### Input

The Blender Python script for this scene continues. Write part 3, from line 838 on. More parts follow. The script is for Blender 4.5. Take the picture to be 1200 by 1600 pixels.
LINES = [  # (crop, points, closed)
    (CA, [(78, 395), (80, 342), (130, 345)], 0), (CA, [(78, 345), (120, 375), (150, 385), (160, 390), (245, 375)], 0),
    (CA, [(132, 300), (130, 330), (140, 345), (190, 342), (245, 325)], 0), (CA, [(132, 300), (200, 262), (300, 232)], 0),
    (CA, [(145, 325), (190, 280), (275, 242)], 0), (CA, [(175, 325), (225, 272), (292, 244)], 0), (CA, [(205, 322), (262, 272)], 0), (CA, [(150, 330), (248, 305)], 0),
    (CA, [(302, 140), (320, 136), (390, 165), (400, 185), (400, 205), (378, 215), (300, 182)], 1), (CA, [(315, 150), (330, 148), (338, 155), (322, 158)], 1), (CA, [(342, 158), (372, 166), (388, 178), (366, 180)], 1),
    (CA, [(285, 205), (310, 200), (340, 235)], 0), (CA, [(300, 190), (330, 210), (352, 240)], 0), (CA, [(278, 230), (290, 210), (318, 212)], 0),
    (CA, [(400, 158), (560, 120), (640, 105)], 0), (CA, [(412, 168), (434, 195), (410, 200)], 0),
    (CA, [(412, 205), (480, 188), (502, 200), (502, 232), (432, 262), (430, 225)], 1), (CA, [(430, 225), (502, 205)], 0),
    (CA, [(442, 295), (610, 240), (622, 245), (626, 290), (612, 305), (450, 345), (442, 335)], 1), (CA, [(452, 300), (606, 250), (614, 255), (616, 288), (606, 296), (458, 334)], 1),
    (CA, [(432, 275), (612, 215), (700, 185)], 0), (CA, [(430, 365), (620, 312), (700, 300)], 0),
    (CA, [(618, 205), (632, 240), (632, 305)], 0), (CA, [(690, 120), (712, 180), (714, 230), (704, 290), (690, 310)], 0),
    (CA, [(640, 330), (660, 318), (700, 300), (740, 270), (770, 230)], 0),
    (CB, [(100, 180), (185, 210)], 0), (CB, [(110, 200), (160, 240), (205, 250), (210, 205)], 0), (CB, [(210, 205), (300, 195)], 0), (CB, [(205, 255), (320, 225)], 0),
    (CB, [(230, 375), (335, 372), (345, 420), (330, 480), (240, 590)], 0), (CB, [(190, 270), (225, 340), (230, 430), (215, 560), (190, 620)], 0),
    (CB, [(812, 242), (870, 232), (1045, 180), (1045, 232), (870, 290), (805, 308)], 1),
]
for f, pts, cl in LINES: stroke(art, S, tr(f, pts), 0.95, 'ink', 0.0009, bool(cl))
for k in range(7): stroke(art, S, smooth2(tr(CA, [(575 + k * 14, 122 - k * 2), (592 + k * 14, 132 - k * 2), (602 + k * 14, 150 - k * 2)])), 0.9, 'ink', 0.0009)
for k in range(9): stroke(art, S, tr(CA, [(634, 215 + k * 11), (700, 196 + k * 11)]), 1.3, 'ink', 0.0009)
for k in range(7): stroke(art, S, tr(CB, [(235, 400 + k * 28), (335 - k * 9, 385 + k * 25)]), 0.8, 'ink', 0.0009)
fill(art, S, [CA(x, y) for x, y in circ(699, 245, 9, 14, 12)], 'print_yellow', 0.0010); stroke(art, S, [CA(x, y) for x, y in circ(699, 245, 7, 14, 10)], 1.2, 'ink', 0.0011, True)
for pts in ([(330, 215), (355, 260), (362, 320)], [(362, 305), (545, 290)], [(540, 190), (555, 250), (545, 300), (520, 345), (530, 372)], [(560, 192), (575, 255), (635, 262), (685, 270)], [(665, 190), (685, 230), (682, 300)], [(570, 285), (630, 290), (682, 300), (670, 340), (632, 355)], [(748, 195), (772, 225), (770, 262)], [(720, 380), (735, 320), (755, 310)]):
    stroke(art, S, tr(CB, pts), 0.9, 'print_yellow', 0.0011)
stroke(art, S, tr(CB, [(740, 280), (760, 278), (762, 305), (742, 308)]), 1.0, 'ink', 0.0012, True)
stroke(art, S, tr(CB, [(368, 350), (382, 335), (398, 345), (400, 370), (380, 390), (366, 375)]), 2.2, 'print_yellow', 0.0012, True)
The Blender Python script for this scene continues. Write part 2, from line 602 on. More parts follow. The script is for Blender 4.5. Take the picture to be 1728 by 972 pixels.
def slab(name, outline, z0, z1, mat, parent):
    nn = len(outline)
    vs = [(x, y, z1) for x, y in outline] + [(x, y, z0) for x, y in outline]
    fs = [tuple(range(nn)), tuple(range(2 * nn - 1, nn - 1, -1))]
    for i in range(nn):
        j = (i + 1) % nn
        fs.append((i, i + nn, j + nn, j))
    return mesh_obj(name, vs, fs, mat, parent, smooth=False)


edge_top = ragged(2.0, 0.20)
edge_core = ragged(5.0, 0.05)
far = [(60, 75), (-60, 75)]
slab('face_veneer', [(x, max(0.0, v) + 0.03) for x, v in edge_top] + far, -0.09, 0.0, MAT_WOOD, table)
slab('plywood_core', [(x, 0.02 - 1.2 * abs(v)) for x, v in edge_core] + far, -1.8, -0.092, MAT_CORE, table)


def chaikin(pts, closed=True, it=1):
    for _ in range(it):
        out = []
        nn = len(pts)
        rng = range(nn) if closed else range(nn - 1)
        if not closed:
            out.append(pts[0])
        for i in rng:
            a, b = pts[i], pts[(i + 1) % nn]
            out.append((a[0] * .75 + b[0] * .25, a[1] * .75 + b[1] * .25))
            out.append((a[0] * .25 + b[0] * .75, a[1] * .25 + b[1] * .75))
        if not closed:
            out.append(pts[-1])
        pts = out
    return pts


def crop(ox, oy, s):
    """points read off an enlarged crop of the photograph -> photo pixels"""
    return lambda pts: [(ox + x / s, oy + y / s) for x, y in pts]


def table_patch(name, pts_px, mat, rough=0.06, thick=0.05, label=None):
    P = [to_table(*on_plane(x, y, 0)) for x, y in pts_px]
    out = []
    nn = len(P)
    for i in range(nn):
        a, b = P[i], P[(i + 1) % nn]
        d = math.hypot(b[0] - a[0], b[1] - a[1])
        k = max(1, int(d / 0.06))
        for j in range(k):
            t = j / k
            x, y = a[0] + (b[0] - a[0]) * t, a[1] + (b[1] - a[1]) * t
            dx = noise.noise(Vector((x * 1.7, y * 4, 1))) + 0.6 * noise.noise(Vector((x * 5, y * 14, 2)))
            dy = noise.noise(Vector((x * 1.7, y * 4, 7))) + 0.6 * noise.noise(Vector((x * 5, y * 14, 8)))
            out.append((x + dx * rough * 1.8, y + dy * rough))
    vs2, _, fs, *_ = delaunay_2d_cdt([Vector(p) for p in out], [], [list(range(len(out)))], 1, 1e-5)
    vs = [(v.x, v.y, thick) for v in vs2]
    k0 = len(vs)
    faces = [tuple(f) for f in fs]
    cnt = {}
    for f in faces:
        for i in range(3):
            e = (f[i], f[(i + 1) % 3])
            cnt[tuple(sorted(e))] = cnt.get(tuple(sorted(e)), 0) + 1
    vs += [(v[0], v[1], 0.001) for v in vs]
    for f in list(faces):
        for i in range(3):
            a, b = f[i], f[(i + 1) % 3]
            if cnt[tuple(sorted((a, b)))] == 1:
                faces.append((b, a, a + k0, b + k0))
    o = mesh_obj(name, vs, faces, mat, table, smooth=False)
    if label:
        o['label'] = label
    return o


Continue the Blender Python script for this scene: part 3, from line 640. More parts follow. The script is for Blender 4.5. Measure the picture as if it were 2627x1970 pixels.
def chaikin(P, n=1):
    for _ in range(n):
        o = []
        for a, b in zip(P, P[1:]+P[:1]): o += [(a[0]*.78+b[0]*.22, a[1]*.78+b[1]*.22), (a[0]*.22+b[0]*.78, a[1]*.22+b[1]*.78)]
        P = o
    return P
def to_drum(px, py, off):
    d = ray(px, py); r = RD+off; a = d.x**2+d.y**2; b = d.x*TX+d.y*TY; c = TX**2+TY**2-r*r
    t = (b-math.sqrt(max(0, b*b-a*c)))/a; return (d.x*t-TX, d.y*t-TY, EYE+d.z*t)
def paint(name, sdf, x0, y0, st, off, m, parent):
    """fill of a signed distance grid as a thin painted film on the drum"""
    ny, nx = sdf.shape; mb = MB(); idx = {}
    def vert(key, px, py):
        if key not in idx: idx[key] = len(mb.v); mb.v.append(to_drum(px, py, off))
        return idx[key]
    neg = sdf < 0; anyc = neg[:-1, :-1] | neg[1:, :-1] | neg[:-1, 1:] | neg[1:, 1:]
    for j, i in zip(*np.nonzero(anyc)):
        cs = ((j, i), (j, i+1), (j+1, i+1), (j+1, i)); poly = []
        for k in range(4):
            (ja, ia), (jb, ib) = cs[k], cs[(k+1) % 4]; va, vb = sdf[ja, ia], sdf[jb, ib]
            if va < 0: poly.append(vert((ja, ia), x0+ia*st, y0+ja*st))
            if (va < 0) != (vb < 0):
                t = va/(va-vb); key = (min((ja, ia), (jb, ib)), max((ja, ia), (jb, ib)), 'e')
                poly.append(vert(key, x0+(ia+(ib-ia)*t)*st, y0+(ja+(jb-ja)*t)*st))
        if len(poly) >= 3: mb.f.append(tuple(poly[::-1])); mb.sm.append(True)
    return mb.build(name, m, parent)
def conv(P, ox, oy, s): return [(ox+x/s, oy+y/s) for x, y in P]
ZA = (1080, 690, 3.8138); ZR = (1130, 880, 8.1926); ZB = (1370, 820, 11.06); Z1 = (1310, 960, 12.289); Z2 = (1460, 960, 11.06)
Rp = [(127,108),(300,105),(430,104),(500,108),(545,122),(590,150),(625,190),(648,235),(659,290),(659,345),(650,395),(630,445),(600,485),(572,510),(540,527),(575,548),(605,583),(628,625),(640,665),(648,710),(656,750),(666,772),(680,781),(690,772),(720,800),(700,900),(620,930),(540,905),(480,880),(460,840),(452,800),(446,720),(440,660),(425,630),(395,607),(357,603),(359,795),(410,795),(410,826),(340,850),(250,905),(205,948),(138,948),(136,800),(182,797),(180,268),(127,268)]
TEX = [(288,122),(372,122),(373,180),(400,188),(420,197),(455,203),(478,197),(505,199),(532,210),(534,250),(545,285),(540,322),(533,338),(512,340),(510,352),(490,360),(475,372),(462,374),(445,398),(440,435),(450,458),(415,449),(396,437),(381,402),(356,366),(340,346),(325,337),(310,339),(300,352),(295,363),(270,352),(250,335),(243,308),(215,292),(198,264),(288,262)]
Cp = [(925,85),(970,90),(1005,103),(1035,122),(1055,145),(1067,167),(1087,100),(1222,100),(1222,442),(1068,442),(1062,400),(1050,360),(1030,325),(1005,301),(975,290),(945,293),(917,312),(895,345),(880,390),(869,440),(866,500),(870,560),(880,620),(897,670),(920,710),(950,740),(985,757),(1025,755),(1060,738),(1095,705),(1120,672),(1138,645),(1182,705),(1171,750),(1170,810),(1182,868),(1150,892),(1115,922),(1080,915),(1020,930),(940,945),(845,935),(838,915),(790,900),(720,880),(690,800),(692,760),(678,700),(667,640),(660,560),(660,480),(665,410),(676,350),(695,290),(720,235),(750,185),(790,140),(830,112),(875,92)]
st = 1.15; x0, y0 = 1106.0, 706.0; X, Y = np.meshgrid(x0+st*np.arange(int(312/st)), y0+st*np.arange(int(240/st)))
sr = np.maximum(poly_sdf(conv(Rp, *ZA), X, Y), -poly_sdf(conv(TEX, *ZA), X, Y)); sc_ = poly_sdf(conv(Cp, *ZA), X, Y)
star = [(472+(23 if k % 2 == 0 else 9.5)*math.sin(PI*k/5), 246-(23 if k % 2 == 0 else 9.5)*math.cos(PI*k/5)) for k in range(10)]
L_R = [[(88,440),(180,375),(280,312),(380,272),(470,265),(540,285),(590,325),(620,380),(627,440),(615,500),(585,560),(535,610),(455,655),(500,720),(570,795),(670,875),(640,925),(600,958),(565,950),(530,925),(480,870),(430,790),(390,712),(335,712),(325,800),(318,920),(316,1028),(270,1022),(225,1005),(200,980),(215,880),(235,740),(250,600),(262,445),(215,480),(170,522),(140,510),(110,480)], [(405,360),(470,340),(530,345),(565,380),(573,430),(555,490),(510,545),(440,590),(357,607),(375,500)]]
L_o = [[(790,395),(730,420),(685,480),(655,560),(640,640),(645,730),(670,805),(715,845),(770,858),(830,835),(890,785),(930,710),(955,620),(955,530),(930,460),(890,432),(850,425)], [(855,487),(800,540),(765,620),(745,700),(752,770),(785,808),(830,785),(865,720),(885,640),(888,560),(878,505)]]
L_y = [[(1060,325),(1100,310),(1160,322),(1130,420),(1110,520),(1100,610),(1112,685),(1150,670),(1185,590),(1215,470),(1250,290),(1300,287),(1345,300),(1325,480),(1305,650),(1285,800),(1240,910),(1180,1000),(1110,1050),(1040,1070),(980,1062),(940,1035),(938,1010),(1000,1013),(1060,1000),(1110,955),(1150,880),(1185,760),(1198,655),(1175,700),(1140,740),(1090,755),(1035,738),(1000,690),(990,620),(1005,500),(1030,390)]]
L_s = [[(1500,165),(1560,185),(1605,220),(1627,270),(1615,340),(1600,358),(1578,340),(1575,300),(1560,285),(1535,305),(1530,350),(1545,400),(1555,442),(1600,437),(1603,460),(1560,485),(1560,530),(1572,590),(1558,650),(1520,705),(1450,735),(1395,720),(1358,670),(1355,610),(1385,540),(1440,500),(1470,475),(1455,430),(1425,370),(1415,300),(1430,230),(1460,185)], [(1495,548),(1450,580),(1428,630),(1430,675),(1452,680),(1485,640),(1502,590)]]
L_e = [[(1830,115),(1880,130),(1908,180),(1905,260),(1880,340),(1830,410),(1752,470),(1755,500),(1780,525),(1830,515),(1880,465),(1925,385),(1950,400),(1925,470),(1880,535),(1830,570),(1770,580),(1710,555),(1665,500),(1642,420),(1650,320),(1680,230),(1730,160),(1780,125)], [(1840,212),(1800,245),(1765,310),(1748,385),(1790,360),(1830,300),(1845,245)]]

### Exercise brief
Print, from the entries above, the line with "by 972 pixels.", the line with "return mesh_obj(name, vs, fs, mat, parent, smooth=False)" and all lines between them, exactly and with nothing else.

### Answer to the task
The Blender Python script for this scene continues. Write part 2, from line 602 on. More parts follow. The script is for Blender 4.5. Take the picture to be 1728 by 972 pixels.
def slab(name, outline, z0, z1, mat, parent):
    nn = len(outline)
    vs = [(x, y, z1) for x, y in outline] + [(x, y, z0) for x, y in outline]
    fs = [tuple(range(nn)), tuple(range(2 * nn - 1, nn - 1, -1))]
    for i in range(nn):
        j = (i + 1) % nn
        fs.append((i, i + nn, j + nn, j))
    return mesh_obj(name, vs, fs, mat, parent, smooth=False)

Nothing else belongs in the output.